Instructions for the task:
Write out the opening lines of the data word for word, up to and including the line with "M_lk, CU, bold=0.03)", and leave every picture and every later line out.

Information shown:
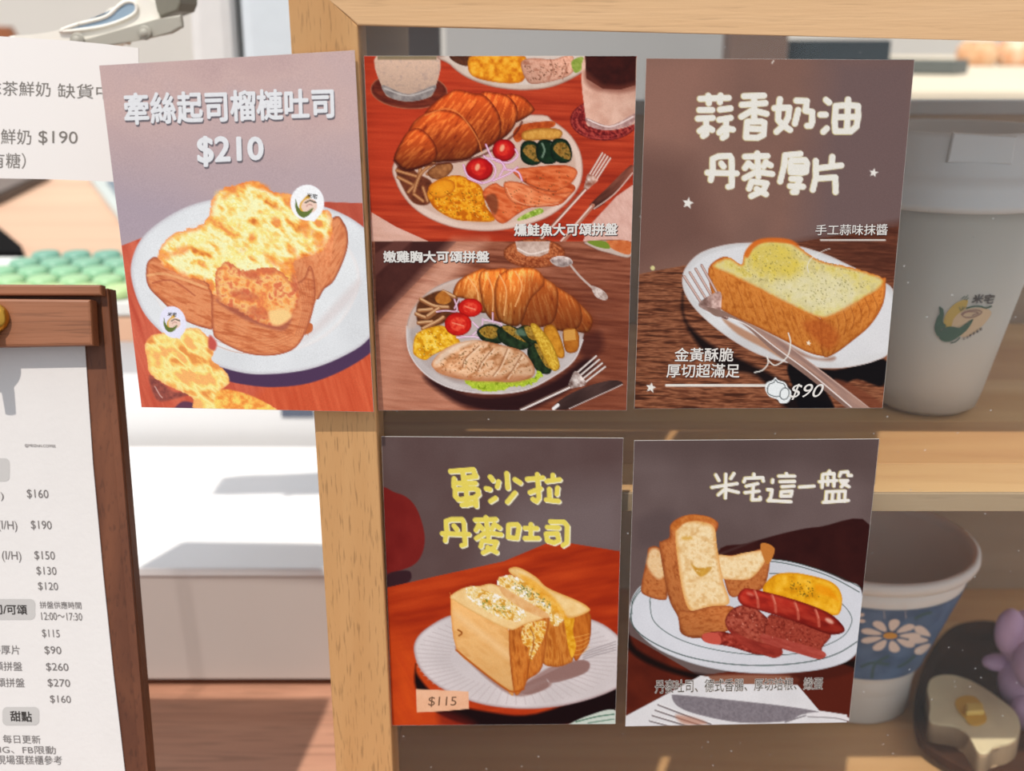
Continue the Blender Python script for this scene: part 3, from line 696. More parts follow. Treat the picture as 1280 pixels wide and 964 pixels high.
for i, ch in enumerate('COFFEE'):
    x = 675+i*34; y = 675-i*i*1.2-i*13
    lettering('logo_lettering', ch, z8([(x-8, y-14), (x+12, y-22), (x+16, y-2), (x-4, y+8)]), lambda a, b: O1c(a, b), M_lk, CU, bold=0.03)

M_cw = mat('cup_white', (222, 218, 212), 0.4)
c2 = Vector((0.1935, 0.156, ZF+0.0006))
C2 = thing('daisy_cup', c2, 'white paper cup with blue daisy band, open and empty, on the case floor', 'cup')
H2 = 0.096
prof2 = [(0, 0), (0.028, 0), (0.0305, 0.002), (0.0315, 0.026), (0.0345, 0.030), (0.0520, 0.082), (0.0545, H2)]
lathe('cup_body', prof2+[(0.0530, H2), (0.0500, 0.080), (0.033, 0.030), (0.029, 0.004), (0, 0.004)], c2, M_cw, C2, 96)
lathe('rim', [(0.0535, H2-0.005), (0.0562, H2-0.004), (0.0578, H2-0.001), (0.0576, H2+0.002), (0.0556, H2+0.0035), (0.0532, H2+0.002), (0.0525, H2-0.003)], c2, M_cw, C2, 96)
def rad2(h): return float(np.interp(h, [q[1] for q in prof2], [q[0] for q in prof2]))
M_bl = mat('cup_blue', (84, 112, 148), 0.5, noise=(0.3, 90, (62, 88, 122)))
hh = [0.032+i*(0.083-0.032)/8 for i in range(9)]
lathe('printed_band', [(rad2(h)+0.0004, h) for h in hh], c2, M_bl, C2, 96)
O2 = on_lathe(c2, prof2, 0.0007); O2b = on_lathe(c2, prof2, 0.0010)
M_pt = mat('petal_cream', (226, 208, 196), 0.6); M_or = mat('daisy_orange', (212, 150, 50), 0.6); M_lf = mat('band_leaf', (60, 92, 96), 0.6)
def z2(x, y): return (1040+x/2.8, 620+y/2.8)
def daisy(cx, cy, R, ph, sq, n, miss=()):
    for i in range(n):
        if i in miss: continue
        a_ = ph+2*math.pi*i/n; ca, sa = math.cos(a_), math.sin(a_)
        pts = []
        if cx+R*ca > 318+0.25*(540-cy-R*sa*sq): continue
        for u, v in ((0.28, 0), (0.5, 0.13), (0.85, 0.17), (1.0, 0), (0.85, -0.17), (0.5, -0.13)):
            x = (u*ca-v*sa)*R; y = (u*sa+v*ca)*R*sq; pts.append(z2(cx+x, cy+y))
        decal('petal', pts, O2, M_pt, C2, True, 2, 2)
    if cx < 340: decal('daisy_centre', [z2(cx+R*0.24*math.cos(t), cy+R*0.24*sq*math.sin(t)*0.8) for t in np.linspace(0, 6.283, 10, endpoint=False)], O2b, M_or, C2, False, 2)
daisy(204, 490, 108, 0.0, 0.55, 9); daisy(366, 505, 98, 0.35, 0.75, 9); daisy(60, 430, 60, 0.3, 0.6, 8)
for pts in ([(140, 640), (150, 590), (200, 560)], [(100, 600), (140, 585), (200, 590)], [(230, 600), (260, 585), (290, 560)], [(290, 430), (320, 415), (350, 408)]):
    ribbon('leaf_spray', [z2(*q) for q in pts], 3.2, O2, M_lf, C2)
for x in (180, 255): ribbon('line', [z2(x, 375), z2(x+4, 430)], 0.5, O2, M_pt, C2)

# ------------------------------------------------------------------ wooden dish, bread-slice block, lilac figure
def zb(x, y): return (1130+x/4.307, 740+y/4.307)
M_dish = wood('dish_wood', (72, 44, 28), (40, 24, 15), 'x', 50, (0.3, 0.7), 0.8, 120, 0.08)
DS = thing('wooden_dish', atz(1215, 900, ZF), 'dark brown oval wooden dish under the bread-slice block', 'dish')
dish = [(50, 720), (62, 560), (120, 380), (210, 240), (330, 175), (520, 185), (700, 380), (820, 700), (840, 1000), (640, 1120), (400, 1010), (200, 900), (90, 820)]
DP = [atz(*zb(*c), ZF+0.010) for c in spline(dish, True, 4)]
cD = sum(DP, Vector())/len(DP); n = len(DP); vs = []; fs = []
for q, z in ((0.86, ZF+0.0005), (0.97, ZF+0.006), (1.0, ZF+0.0115), (0.975, ZF+0.0122), (0.93, ZF+0.0075), (0.86, ZF+0.0045)):
    vs += [Vector((cD.x+(p.x-cD.x)*q, cD.y+(p.y-cD.y)*q, z)) for p in DP]
for j in range(5):
    for i in range(n): fs.append((j*n+i, j*n+(i+1) % n, (j+1)*n+(i+1) % n, (j+1)*n+i))
fs.append(tuple(range(n))[::-1]); fs.append(tuple(5*n+i for i in range(n)))
obj('dish_body', vs, fs, M_dish, DS, False)
M_bread = mat('bread_face', (226, 210, 170), 0.7, noise=(0.08, 120), bump=0.15, bscale=500); M_crust = mat('bread_side', (176, 148, 116), 0.7, noise=(0.2, 60))
bread = [(124, 520), (150, 465), (230, 447), (330, 470), (430, 520), (530, 590), (600, 650), (628, 720), (612, 790), (560, 825), (490, 838), (455, 872), (425, 880), (395, 865), (365, 810), (330, 760), (290, 735), (240, 722), (160, 714), (132, 690), (138, 620), (132, 570)]
zb1 = ZF+0.0165
BR = thing('bread_block', atz(1210, 905, ZF+0.005), 'small bread-slice shaped block with butter pat, lying on the dark wooden dish', 'figurine')
BT = [atz(*zb(*c), zb1) for c in spline(bread, True, 4)]
prism('slice_side', [p+Vector((0, 0, -0.0115)) for p in BT], (0, 0, 0.0111), M_crust, BR, 0.0008)
cB = sum(BT, Vector())/len(BT)
prism('slice_face', [cB+(p-cB)*0.985+Vector((0, 0, -0.0003)) for p in BT], (0, 0, 0.001), M_bread, BR, 0.0004)
M_yk = mat('butter_yolk', (226, 176, 70), 0.4); M_bt = mat('butter', (232, 196, 104), 0.35)
prism('melted_butter', [atz(*zb(*c), zb1+0.0008) for c in spline([(275, 600), (300, 570), (370, 565), (410, 600), (440, 670), (440, 700), (400, 722), (350, 715), (325, 680), (290, 640)], True, 4)], (0, 0, 0.0007), M_yk, BR, 0.0003)
bt = [atz(*zb(*c), zb1+0.0016) for c in [(330, 625), (420, 622), (428, 668), (334, 672)]]
prism('butter_pat', bt, (0, 0, 0.0032), M_bt, BR, 0.0008)
M_lil = mat('lilac', (198, 162, 192), 0.6, noise=(0.15, 60))
LF = thing('lilac_figure', atz(1290, 850, ZF), 'lilac lumpy figure at the right edge behind the bread-slice block', 'figurine')
bm = bmesh.new()
def blob(px, py, z, r, sq=(1, 1, 1)):
    p = atz(px, py, z); m_ = Matrix.Translation(p) @ Matrix.Diagonal((r*sq[0], r*sq[1], r*sq[2], 1))
    bmesh.ops.create_icosphere(bm, subdivisions=3, radius=1, matrix=m_)
for px, py, h, r, q in ((1292, 855, 0.020, 0.0185, (1, 1, 1.05)), (1262, 790, 0.052, 0.0085, (0.9, 0.9, 1.6)), (1284, 800, 0.046, 0.014, (1, 1, 1.2)), (1250, 828, 0.028, 0.0055, (1.8, 1, 0.9)), (1266, 838, 0.025, 0.0075, (1, 1, 1)), (1286, 890, 0.012, 0.010, (1, 1, 1.1)), (1310, 830, 0.04, 0.018, (1, 1, 1))):
    blob(px, py, ZF+h, r, q)
bmobj('figure_body', bm, M_lil, LF, True)
# ------------------------------------------------------------------ printed cards (flat prints)
M_paper = mat('card_paper', (214, 210, 204), 0.6, 0.2, noise=(0.03, 300))
M_print = print_mat('card_print', 0.45, 0.12)
inkc = {}
def ink(name, col):
    if name not in inkc: inkc[name] = mat('ink_'+name, tuple(c*0.93 for c in col), 0.6, 0.1, noise=(0.05, 900))
    return inkc[name]
WHITE = (232, 228, 222)
def card(q, y, label, base, step=1.15, tilt=(0, 0)):
    n = Vector((tilt[0], -1, tilt[1])).normalized()
    cx = sum(p[0] for p in q)/4; cy = sum(p[1] for p in q)/4
    p0 = at(cx, cy, y)
    root = thing('photo_card', p0, label, 'card')
    k = 0.2
    g = [(q[0][0]-k, q[0][1]-k), (q[1][0]+k, q[1][1]-k), (q[2][0]+k, q[2][1]+k), (q[3][0]-k, q[3][1]+k)]
    f = plane_np(p0, n); fr = [Vector(f(*p)) for p in g]
    bm = bmesh.new(); bm_hexa(bm, [fr[3], fr[2], fr[2]-n*0.0003, fr[3]-n*0.0003, fr[0], fr[1], fr[1]-n*0.0003, fr[0]-n*0.0003])
    bmobj('paper_sheet', bm, M_paper, root)
    s = Sheet(q, base, step)
    place_img = plane_np(p0+n*0.00006, n)
    pl = [plane_np(p0+n*(0.00012+0.00005*i), n) for i in range(4)]
    return root, s, place_img, pl
def PL(f): return lambda a, b: Vector(f(a, b))
WOODRED = [(120, 35, 22), (160, 52, 30), (178, 64, 38)]
CH = [(206, 112, 48), (238, 164, 72), (250, 208, 118), (255, 236, 184), (254, 228, 164), (246, 192, 92), (228, 140, 72)]
def logo_print(s, cx, cy, k, pale=0.0):
    """small corn and coffee-cup mark; k = photo pixels per mark unit (mark is 10 units tall)"""
    t0 = s.t; s.t = (cx, cy, 1.0/k)
    def c(a): return tuple(v*(1-pale)+230*pale for v in a)
    s.poly([(-1.6, 2.2), (-1.8, -0.5), (0, -2.8), (1.6, -3.9), (1.7, -2), (0.6, 0.2), (-0.4, 2.4)], [c((215, 165, 60))], soft=0.6)
    s.ell((1.6, 0.2), 2.9, 2.6, [c((228, 196, 178))], rot=-20, soft=0.6)
    s.line([(0.2, -0.9), (1.8, -1.7), (3.2, -1.2), (4, -1.0)], 0.5*k, c((80, 75, 60)), soft=0.6)
    s.line([(0.6, 0.3), (1.6, -0.4), (2.6, 0)], 0.4*k, c((190, 140, 130)), soft=0.6)
    s.poly([(-3.2, -2.4), (-2.6, 0), (-1.2, 2), (0.6, 2.2), (3, 0.9), (1.8, 3.2), (-0.4, 4.4), (-2.4, 3.2), (-3.4, 0.6)], [c((95, 110, 50))], soft=0.6)
    s.t = t0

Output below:
Continue the Blender Python script for this scene: part 3, from line 696. More parts follow. Treat the picture as 1280 pixels wide and 964 pixels high.
for i, ch in enumerate('COFFEE'):
    x = 675+i*34; y = 675-i*i*1.2-i*13
    lettering('logo_lettering', ch, z8([(x-8, y-14), (x+12, y-22), (x+16, y-2), (x-4, y+8)]), lambda a, b: O1c(a, b), M_lk, CU, bold=0.03)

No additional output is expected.